Tuesday, October 03, 2006

Other Hands, Other Paths

La International Star is doing a guest run on a high-end dramatic series right now. I saw an episode tonight. She was STUNNING. A fantastic performance, controlled, nuanced, deep. So now I can't lay all the blame on her for the fact that she wasn't entirely any of those things in my movie. Because in other hands she shone. I'm in a quandary over this. Was it the nature of the role? The inherently melodramatic nature of the character she played in my movie? Or did I somehow simply not find the key?

Plus. Plus. During the episode the network ran mini-promos for the high-end series I turned down a co-executive producer gig on in order to direct the movie. The movie's winding down, that show's gearing up... I'm not really regretting the choice. Just realizing that we never know which life path a decision will lead us down, and seeing those promos was a view through the veils of fate at a might-have-been alternate destiny. Was that the way to early retirement, a full time gardener, a little apartment in Paris? Or was it the way to an unhappy season on a so-so show?

What DO I want from my future? Screw the full time gardener. Yeah, I'd like an apartment in Paris. But a hotel room there every five years will do fine. (More time than that between visits to Paris and I start to get the DT's.) (I know how obnoxious that sounded but guess what, I'm not deleting it.) So what DO I want? I don't need a bigger house than the nice, not-very-big, comfy homey one I live in. (I bought it twenty years ago so my mortgage is lower than the rent on a one bedroom apartment.) I'm dumping my fancy car this week for something smaller, more sensible and with better mileage and I will never go back to fancy. I live in blue jeans and shirts bought on sale at the Gap and probably always will. My union pension, just as it stands, will enable my wife and me to live at the level we live at now if we're reasonably careful. So, given all of that, what does it matter how well I direct international stars or whether I choose to produce a big-deal series or go off to direct a mid-deal movie? Really?



What right do I have, ever, to complain about anything?

5 Comments:

Blogger Shannon said...

Well said, Tom. And I couldn't agree more. It's all about being happy with yourself and what you do, and not about having the biggest house or the fastest car.
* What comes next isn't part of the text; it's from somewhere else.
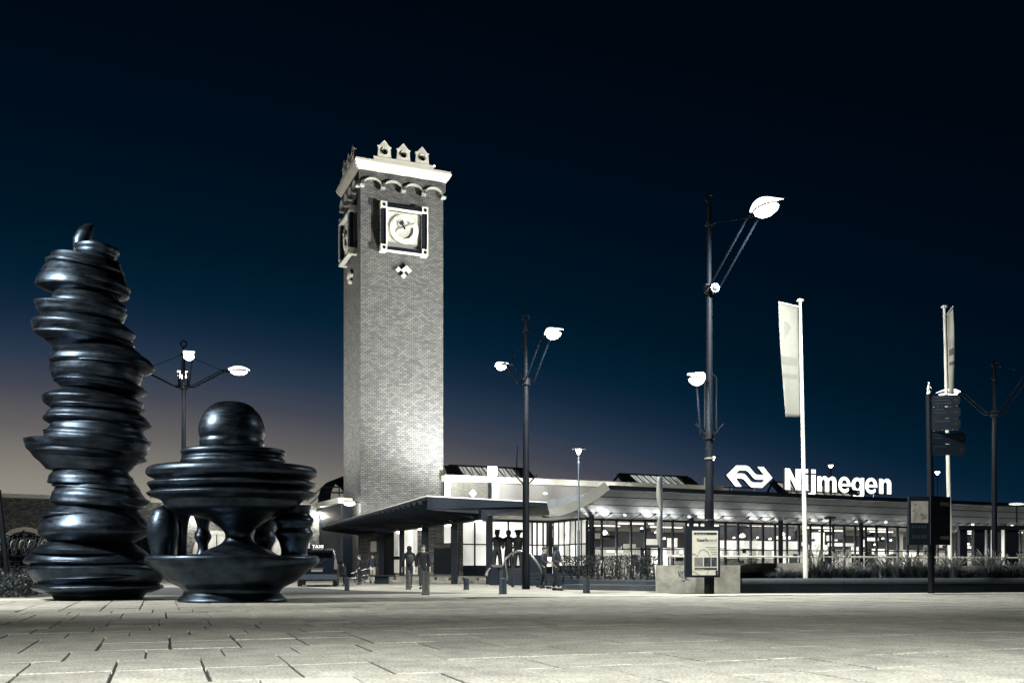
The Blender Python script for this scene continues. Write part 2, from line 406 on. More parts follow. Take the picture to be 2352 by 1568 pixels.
# ================================================================== CLOCK TOWER
TX, TY, TA = -11.86, 75.0, R(22.5)
TW, TD = 6.8, 6.0
tower = thing('clock_tower', 'tall floodlit brick clock tower with white cornice and square clock faces', 'clock tower', (TX, TY, 0), TA)
TM = MW[tower.name]
def tl(mb): mb.v = [TM @ p for p in mb.v]; return mb
mb = MB().box(0, TW, 0, TD, 0, 31.9); obj('brick_shaft', tl(mb), MAT['tower_brick'], tower)
o_ = 0.16
mb = MB().box(-o_, TW+o_, -o_, TD+o_, 31.15, 31.88); obj('frieze', tl(mb), MAT['tower_brick'], tower)
for nm, o1, z0, z1, mm in (('cornice_bed', 0.30, 31.89, 32.05, 'white_stone'), ('cornice_moulding', 0.44, 32.05, 32.24, 'white_stone'), ('cornice', 0.56, 32.24, 32.48, 'white_stone'), ('parapet', 0.50, 32.48, 32.68, 'white_stone')):
    mb = MB(); lo = o1-0.09 if nm != 'parapet' else o1
    mb.hexa([(-lo, -lo, z0), (TW+lo, -lo, z0), (TW+lo, TD+lo, z0), (-lo, TD+lo, z0), (-o1, -o1, z1), (TW+o1, -o1, z1), (TW+o1, TD+o1, z1), (-o1, TD+o1, z1)])
    obj(nm, tl(mb), MAT[mm], tower)
def face_pt(face, a, n, z):
    # face 0: right face (a along x, out = -y); face 1: left face (a along y measured from the near corner, out = -x)
    return Vector((a, -n, z)) if face == 0 else Vector((-n, a, z))
def fb(mb, face, a0, a1, n0, n1, z0, z1):
    p = [face_pt(face, a0, n1, z0), face_pt(face, a1, n1, z0), face_pt(face, a1, n0, z0), face_pt(face, a0, n0, z0)]
    q = [face_pt(face, a0, n1, z1), face_pt(face, a1, n1, z1), face_pt(face, a1, n0, z1), face_pt(face, a0, n0, z1)]
    return mb.hexa(p+q)
for face, wd in ((0, TW), (1, TD)):
    pitch = (wd-0.1)/4
    for k in range(5):
        a = 0.05+pitch*k
        obj('corbel', tl(fb(MB(), face, a-0.18, a+0.18, 0.002, 0.36, 30.54, 30.70)), MAT['grey_stone'], tower)
    for k in range(4):
        ac = 0.05+pitch*(k+0.5); hw = pitch/2-0.14; mb = MB(); n = 10
        P = []
        for i in range(n+1):
            th = math.pi*(1-i/n)
            P.append((ac+hw*math.cos(th), 30.72+0.50*math.sin(th)))
        for i in range(n):
            (a0, z0), (a1, z1) = P[i], P[i+1]
            mb.hexa([face_pt(face, a0, 0.40, z0), face_pt(face, a1, 0.40, z1), face_pt(face, a1, 0.16, z1), face_pt(face, a0, 0.16, z0),
                     face_pt(face, a0, 0.40, z0+0.10), face_pt(face, a1, 0.40, z1+0.10), face_pt(face, a1, 0.16, z1+0.10), face_pt(face, a0, 0.16, z0+0.10)])
        obj('arch', tl(mb), MAT['grey_stone'], tower, smooth=False)
    # ---- roof ornaments with round openings on a ledge
    mid = wd/2
    obj('ledge', tl(fb(MB(), face, mid-2.45, mid+2.45, -0.35, 0.42, 32.685, 33.0)), MAT['white_stone'], tower)
    for k in (-1, 0, 1):
        ac = mid+1.55*k
        out = []
        for (x, z) in [(-0.56, 0.08), (0.56, 0.08), (0.50, 0.75), (0.62, 0.92), (0.42, 0.95), (0.02, 1.42), (-0.02, 1.42), (-0.42, 0.95), (-0.62, 0.92), (-0.50, 0.75)]:
            out.append((x, z))
        # outline minus round hole: radial bridge quads
        mb = MB(); m = 40; hc = (0, 0.50); ring_o = []; ring_i = []
        def ray_hit(th):
            dx, dz = math.cos(th), math.sin(th); best = 9
            for i in range(len(out)):
                x1, y1 = out[i]; x2, y2 = out[(i+1) % len(out)]
                ex, ey = x2-x1, y2-y1; den = dx*ey-dz*ex
                if abs(den) < 1e-9: continue
                tt = ((x1-hc[0])*ey-(y1-hc[1])*ex)/den; ss = ((x1-hc[0])*dz-(y1-hc[1])*dx)/den
                if tt > 0 and -1e-6 <= ss <= 1+1e-6: best = min(best, tt)
            return best
        for i in range(m):
            th = 2*math.pi*i/m; rr = ray_hit(th)
            ring_o.append((hc[0]+math.cos(th)*rr, hc[1]+math.sin(th)*rr)); ring_i.append((hc[0]+0.27*math.cos(th), hc[1]+0.27*math.sin(th)))
        nf, nb = 0.30, 0.05
        for i in range(m):
            j = (i+1) % m
            a, b, c, d = ring_o[i], ring_o[j], ring_i[j], ring_i[i]
            mb.hexa([face_pt(face, ac+p[0], nf, 33+p[1]) for p in (a, b, c, d)]+[face_pt(face, ac+p[0], nb, 33+p[1]) for p in (a, b, c, d)])
        od = obj('gable_ornament', tl(mb), MAT['white_stone'], tower)
        mb = MB(); c0 = face_pt(face, ac, 0.06, 33.5); c1 = face_pt(face, ac, 0.40, 33.5)
        mb.tube([c0, c1], 0.27, 20, cap=False)
        mb2 = MB().tube([face_pt(face, ac, 0.02, 33.5), face_pt(face, ac, 0.08, 33.5)], 0.26, 20)
        obj('round_pane', tl(mb2), MAT['dark_glass'], od)
        obj('round_rim', tl(mb), MAT['white_stone'], od)
    # ---- clock
    cz = 27.55; hs = 1.68
    clk = obj('clock_backing', tl(fb(MB(), face, mid-1.36, mid+1.36, 0.03, 0.20, cz-1.36, cz+1.36)), MAT['grey_render'], tower)
    obj('clock_panel', tl(fb(MB(), face, mid-1.34, mid+1.14, 0.22, 0.30, cz-1.06, cz+1.34)), MAT['dial_panel'], clk)
    mb = MB(); m = 48; dc = (mid+0.02, cz+0.0)
    for i in range(m):
        t0, t1 = 2*math.pi*i/m, 2*math.pi*(i+1)/m
        pts = [(0.74, t0), (1.16, t0), (1.16, t1), (0.74, t1)]
        f_ = [face_pt(face, dc[0]+r*math.cos(t), 0.46, dc[1]+r*math.sin(t)) for r, t in pts]
        b_ = [face_pt(face, dc[0]+r*math.cos(t), 0.38, dc[1]+r*math.sin(t)) for r, t in pts]
        mb.hexa(f_+b_)
    obj('dial_ring', tl(mb), MAT['dial_white'], clk)
    for i in range(12):
        th = 2*math.pi*i/12; c = face_pt(face, dc[0]+0.95*math.cos(th), 0.465, dc[1]+0.95*math.sin(th))
        mb = MB(); e = face_pt(face, dc[0]+0.95*math.cos(th), 0.49, dc[1]+0.95*math.sin(th)); mb.tube([c, e], [0.14, 0.12], 12)
        obj('hour_mark', tl(mb), MAT['white_metal'], clk)
    def hand(ang, l0, l1, w0, w1, n, mm):
        d = (math.cos(ang), math.sin(ang)); q = (-d[1], d[0]); pts = []
        for (l, ww) in ((l0, w0), (l1, w1), (l1, -w1), (l0, -w0)):
            pts.append((dc[0]+d[0]*l+q[0]*ww, dc[1]+d[1]*l+q[1]*ww))
        obj('clock_hand', tl(MB().prism([face_pt(face, a, n, z) for a, z in pts], face_pt(face, 0, 0.05, 0)-face_pt(face, 0, 0, 0))), MAT[mm], clk)
    hand(R(28), -0.72, 1.05, 0.12, 0.08, 0.50, 'white_metal')
    hand(R(122), 0.0, 0.62, 0.05, 0.04, 0.56, 'dark_metal'); hand(R(122), 0.36, 0.66, 0.16, 0.20, 0.58, 'blue_steel')
    mb = MB().tube([face_pt(face, dc[0], 0.30, dc[1]), face_pt(face, dc[0], 0.64, dc[1])], 0.07, 10); obj('hub', tl(mb), MAT['dark_metal'], clk)
    for s_ in (-1, 1):
        obj('frame_bar', tl(fb(MB(), face, mid+s_*hs-0.15, mid+s_*hs+0.15, 0.30, 0.56, cz-hs+0.25, cz+hs-0.25)), MAT['dark_metal'], tower)
        obj('frame_bar', tl(fb(MB(), face, mid-hs+0.25, mid+hs-0.25, 0.30, 0.56, cz+s_*hs-0.15, cz+s_*hs+0.15)), MAT['dark_metal'], tower)
        obj('frame_trim', tl(fb(MB(), face, mid+s_*1.47-0.05 if s_ < 0 else mid+1.84, mid+s_*1.47+0.05 if s_ < 0 else mid+1.92, 0.32, 0.68, cz-hs+0.25, cz+hs-0.25)), MAT['white_metal'], tower)
        obj('frame_trim', tl(fb(MB(), face, mid-hs+0.25, mid+hs-0.25, 0.32, 0.68, cz+(1.42 if s_ > 0 else -1.92), cz+(1.50 if s_ > 0 else -1.84))), MAT['white_metal'], tower)
        for s2 in (-1, 1):
            blk = obj('corner_block', tl(fb(MB(), face, mid+s_*hs-0.25, mid+s_*hs+0.25, 0.003, 0.66, cz+s2*hs-0.25, cz+s2*hs+0.25)), MAT['white_stone'], tower)
            mb = MB().tube([face_pt(face, mid+s_*hs, 0.655, cz+s2*hs), face_pt(face, mid+s_*hs, 0.70, cz+s2*hs)], [0.15, 0.11], 14)
            obj('boss', tl(mb), MAT['dark_metal'], blk)
    # ---- small square-and-cross emblem below the clock
    ez = 24.4; e = 0.30
    for (i, j, mm) in ((-1, -1, 'white_stone'), (0, 0, 'white_stone'), (-1, 1, 'white_stone'), (1, -1, 'white_stone'), (1, 0, 'grey_stone'), (-1, 0, 'dark_metal'), (0, -1, 'dark_metal'), (0, 1, 'dark_metal'), (1, 1, 'dark_metal')):
        cx, cz_ = (i-j)*e*0.707*1.02, (i+j)*e*0.707*1.02
        pts = [(cx-e*0.69, cz_), (cx, cz_-e*0.69), (cx+e*0.69, cz_), (cx, cz_+e*0.69)]
        dep = 0.26 if mm != 'dark_metal' else 0.08
        obj('emblem_block', tl(MB().prism([face_pt(face, mid+0.05+a, 0.004, ez+z) for a, z in pts], face_pt(face, 0, dep, 0))), MAT[mm], tower)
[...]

With regard to Le Starlet: Remember that she is someone else's vision right now. It doesn't mean you did a bad job directing her, it just means her craft is in the hands of someone with different ideas.

6:21 AM  
Anonymous Anonymous said...

She shined???
Dear Tom do you not mean she shone?

6:35 AM  
Blogger Tom said...

Anonymous--ade the correction. I'm so embarrassed I don't know if I can walk out the door of my house this morning. And I'm not entirely joking.

[sic]--Thanks for the generous benefit of the doubt.

8:01 AM  
Blogger Facets of V said...

Ahhhhhhh Tom, the right to complain is God given! Just because we fuss doesn't mean we don't appreciate what we have. I believe there very few if any people in this world who truly know what they want. Most THINK they want and some are even happy if they are fortunate enough to get....an extremely low percentage. The rest of us are seekers, always wondering what would have happened if we had taken the other road.

4:18 PM  
Blogger Paul said...

Tom,

It's good to see this post. Honestly at times I think you suffer from "the grass is always greener on the other side of the fence" syndrome. (But, don't we all!)

I've got a friend that regularly reminds himself how good life really is by writing out a JOY LIST. I need to do it more often, myself.